In my daily journey through the Jewish Internet to prepare this newsletter, one of my regular stops is Gil Student’s website Torah Musings, which I find essential for keeping track of what’s going on in the Orthodox world. Student has just released a volume of essays titled Articles of Faith: Traditional Jewish Belief in the Internet Era. In his review, Reuven Chaim Klein rightly praises Student’s “independence of thought,” which manages to coexist with his reverence for rabbinic authority:
Perhaps the book’s most pressing, overarching concern is how to sustain religious conviction and rabbinic authority in a postmodern world saturated with skepticism and unfiltered information. Rabbi Student recognizes that the Internet’s democratization of knowledge and erosion of traditional hierarchies poses a unique existential challenge to communal norms. Yet . . . he resolutely opposes reactionary solutions like sweeping bans on technology, arguing persuasively (and prophetically) that such measures are both impractical and counterproductive.

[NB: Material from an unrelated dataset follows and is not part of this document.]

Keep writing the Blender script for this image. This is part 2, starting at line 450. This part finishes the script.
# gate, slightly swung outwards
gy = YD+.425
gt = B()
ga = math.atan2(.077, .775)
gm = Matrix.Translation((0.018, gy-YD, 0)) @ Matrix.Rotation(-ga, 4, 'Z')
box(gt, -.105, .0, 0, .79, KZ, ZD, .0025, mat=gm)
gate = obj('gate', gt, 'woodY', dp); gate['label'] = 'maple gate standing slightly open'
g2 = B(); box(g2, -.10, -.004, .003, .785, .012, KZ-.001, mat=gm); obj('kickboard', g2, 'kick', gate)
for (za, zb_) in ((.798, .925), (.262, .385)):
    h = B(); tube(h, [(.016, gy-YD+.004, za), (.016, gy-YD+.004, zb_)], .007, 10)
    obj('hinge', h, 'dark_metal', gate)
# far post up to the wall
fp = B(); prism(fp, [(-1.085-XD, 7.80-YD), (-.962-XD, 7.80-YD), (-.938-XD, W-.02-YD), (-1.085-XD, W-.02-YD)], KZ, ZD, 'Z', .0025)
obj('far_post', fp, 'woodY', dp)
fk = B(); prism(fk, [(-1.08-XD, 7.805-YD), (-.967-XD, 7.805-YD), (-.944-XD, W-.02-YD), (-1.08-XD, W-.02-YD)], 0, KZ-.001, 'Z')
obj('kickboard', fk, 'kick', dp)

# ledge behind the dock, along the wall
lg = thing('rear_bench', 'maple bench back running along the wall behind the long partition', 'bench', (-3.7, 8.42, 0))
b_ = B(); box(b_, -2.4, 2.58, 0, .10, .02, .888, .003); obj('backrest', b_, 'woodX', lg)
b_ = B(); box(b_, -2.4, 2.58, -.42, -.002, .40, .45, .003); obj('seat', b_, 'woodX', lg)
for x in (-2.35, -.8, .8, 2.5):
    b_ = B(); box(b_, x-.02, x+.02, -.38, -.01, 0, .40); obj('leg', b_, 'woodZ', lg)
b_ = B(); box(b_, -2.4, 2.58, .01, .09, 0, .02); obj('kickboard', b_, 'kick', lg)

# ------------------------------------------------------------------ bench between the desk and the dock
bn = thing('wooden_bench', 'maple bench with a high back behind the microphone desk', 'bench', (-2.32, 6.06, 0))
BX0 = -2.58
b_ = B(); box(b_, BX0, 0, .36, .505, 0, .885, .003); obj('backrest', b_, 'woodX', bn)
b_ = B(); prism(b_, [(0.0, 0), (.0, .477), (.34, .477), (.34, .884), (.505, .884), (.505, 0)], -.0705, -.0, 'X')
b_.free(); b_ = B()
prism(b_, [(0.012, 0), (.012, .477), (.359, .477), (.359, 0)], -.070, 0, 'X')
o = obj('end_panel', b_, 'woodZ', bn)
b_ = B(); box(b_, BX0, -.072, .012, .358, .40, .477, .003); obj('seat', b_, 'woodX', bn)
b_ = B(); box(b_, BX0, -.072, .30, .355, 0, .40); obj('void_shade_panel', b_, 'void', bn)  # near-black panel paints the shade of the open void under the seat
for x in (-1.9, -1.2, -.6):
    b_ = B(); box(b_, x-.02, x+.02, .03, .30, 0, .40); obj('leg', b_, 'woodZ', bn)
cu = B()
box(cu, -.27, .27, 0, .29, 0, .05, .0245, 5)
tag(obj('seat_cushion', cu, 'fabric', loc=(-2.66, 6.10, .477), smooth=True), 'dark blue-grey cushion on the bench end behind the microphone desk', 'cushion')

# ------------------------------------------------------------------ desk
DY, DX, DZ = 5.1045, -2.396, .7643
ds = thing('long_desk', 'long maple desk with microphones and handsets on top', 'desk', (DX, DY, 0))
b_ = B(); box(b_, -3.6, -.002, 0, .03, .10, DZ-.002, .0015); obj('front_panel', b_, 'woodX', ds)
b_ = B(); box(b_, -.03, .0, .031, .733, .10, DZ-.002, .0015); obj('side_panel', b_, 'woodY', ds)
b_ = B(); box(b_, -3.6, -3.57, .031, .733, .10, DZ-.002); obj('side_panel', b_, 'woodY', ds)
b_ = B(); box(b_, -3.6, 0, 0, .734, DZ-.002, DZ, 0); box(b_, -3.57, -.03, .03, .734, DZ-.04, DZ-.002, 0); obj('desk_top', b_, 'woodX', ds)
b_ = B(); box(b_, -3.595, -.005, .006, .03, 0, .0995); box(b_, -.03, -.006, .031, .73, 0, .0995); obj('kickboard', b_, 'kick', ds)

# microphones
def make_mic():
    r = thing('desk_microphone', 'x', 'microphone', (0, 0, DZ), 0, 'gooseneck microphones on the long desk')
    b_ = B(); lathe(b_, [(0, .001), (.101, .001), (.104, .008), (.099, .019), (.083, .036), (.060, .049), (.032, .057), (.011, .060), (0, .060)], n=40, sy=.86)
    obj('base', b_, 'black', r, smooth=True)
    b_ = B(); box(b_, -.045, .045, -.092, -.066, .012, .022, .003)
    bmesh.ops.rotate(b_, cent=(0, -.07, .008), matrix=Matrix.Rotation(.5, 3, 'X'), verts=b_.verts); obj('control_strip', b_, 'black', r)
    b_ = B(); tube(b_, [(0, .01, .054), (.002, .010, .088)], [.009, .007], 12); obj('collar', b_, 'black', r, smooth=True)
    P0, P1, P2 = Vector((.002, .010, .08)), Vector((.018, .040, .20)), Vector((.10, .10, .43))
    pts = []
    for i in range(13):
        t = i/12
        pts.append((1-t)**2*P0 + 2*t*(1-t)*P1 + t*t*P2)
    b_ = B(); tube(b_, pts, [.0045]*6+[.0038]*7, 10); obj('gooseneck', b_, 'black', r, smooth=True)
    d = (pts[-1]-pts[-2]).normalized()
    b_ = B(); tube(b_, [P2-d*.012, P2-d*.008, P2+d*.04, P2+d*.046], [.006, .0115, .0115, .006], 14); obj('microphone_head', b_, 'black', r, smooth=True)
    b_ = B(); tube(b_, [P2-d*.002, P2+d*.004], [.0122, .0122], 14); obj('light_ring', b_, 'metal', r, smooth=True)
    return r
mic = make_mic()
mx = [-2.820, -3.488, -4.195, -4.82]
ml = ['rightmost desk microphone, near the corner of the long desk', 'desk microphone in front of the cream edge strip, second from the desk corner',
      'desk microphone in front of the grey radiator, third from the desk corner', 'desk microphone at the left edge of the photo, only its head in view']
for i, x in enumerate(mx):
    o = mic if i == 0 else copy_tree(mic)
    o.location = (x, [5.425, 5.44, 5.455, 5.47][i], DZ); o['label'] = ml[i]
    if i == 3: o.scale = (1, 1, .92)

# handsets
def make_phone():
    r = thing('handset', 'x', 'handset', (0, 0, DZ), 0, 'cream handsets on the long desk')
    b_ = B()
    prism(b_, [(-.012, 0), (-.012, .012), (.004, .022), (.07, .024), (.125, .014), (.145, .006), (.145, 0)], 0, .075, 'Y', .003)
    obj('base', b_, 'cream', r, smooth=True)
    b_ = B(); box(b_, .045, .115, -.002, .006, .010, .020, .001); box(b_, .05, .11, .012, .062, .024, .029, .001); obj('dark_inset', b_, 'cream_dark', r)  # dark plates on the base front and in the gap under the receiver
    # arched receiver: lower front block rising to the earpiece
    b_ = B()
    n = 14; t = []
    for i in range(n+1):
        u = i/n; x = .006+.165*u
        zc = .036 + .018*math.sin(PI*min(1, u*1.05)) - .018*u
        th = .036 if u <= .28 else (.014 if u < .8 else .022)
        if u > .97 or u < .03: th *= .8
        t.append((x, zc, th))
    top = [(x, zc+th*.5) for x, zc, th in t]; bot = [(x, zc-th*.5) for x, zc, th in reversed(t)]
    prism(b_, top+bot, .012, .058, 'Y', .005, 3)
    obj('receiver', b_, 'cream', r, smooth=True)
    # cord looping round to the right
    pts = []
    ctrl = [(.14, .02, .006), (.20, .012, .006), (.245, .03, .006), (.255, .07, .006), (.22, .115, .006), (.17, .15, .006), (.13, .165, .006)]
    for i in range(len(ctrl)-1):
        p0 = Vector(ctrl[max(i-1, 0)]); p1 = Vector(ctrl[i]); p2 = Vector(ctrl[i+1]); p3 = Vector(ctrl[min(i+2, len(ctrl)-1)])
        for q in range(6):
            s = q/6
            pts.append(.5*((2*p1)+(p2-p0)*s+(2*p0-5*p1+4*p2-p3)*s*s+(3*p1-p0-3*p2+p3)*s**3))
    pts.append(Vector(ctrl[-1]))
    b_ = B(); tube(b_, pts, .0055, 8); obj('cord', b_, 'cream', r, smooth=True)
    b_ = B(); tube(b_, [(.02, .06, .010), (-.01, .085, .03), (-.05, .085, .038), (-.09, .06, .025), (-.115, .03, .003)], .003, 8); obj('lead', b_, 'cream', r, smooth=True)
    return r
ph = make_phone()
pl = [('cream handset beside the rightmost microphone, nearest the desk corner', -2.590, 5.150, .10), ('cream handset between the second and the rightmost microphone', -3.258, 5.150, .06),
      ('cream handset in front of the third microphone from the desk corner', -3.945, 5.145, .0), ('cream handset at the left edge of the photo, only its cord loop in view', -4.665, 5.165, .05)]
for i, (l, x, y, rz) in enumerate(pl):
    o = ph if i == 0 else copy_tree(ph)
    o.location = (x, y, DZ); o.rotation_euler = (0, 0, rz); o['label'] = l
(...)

Instead, he advocates for a more sustainable approach: deepening one’s study of mussar [moral and pietistic texts] and ethical self-refinement to cultivate an internal compass that resists the pitfalls of the digital age. In his view, the antidote to modernity’s chaos is not retreat but resilience—forging individuals whose commitment to the Torah’s values is so deeply internalized that external temptations lose their power.